Now I’m not suggesting that Spurs don’t deserve the 'farce' tag after last week. But its been proven countless times in the past 10 or so days that the press have mis-quoted and then mis-quoted the mis-quotes. No different to the denials coming out of WHL – but that’s not the point. The truth - to our understanding - is enough to be reported on. We dont need it smacked about and then set on fire so it makes for better reading. Ok, metaphor didn't quite work there did it. I should ask David Mellor for advice.

Levy has fallen into a trap. And has given himself yet more unwanted media coverage with his blame everyone but the people who should be blamed tactics.

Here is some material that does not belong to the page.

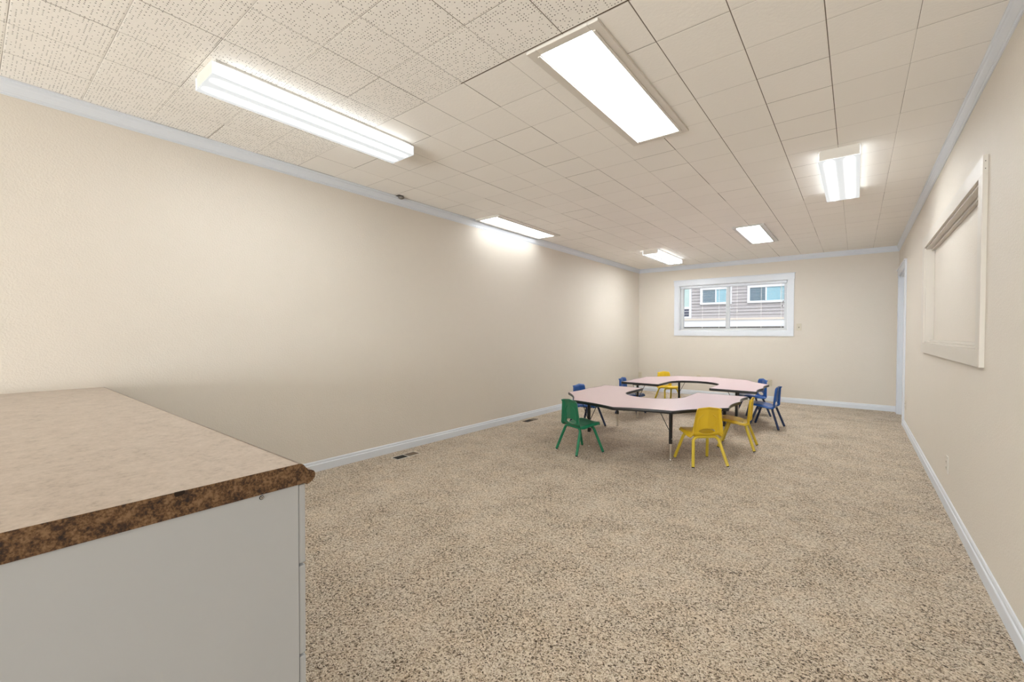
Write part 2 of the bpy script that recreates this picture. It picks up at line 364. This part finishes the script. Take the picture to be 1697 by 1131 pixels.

If you pee yourself during PE and a class mate tells everyone at school (everyone who wasn’t present to see the rather public humiliation) about it, exaggerating the story and saying you also pooped yourself – this doesn’t mean uninviting him from your birthday party is going to change the fact that you wet your pants in front of everyone and that its believed you also did a number two.

Fact is, you did pee yourself in public. You can’t run away from that fact. If someone wants to exaggerate the story, there’s not much you can do about it either. People tend to believe the lies more than the truth. And even if you know you didnt soil your pants, if 100 kids think you did - then that becomes a truth because it has 100 believers saying it.

See that’s what you are Levy. You're that kid. You’re a bed-wetter whose gone public, pissing yourself silly in front of all your class mates because you left your PE kit at home and you’ve been forced to do gym in your Mickey Mouse Y-Fronts and when the PE teacher points at you and then at the monkey bars you colour your pants yellow. Next thing you know, they’re calling you Shitty Pissy and the girls think you smell of tramp.

Why on why give Matthew Norman the green light to go ape-shit on your sorry arse with his bland sleepy articles? I mean, fucking ‘ell, doesn’t Matthew Norman sit in the West Stand at White Hart Lane? Normally I would encourage this kind of anarchy, but the bloke is not someone I’d have standing next to me in the Park Lane end. He's the type to complain when we're winning 3-0 because a crisp packet blew onto the pitch just before Keane side-foots home.

"Looks like a packet of Monster Munch in the penalty area. Pickled onion. Completely takes away the majesty of the counter-attack. Not happy with this at all"


Can you envisage his next column? Or the back page of today’s Evening Standard?

And what’s he guilty of? A sustained set of (personal) attacks at the club and chairman? What next? Revoke his season ticket? I feel a little left out over here.

Kemsley, Donna Cullen (director of communications) and Levy - you should all get themselves a box of Pampers to share.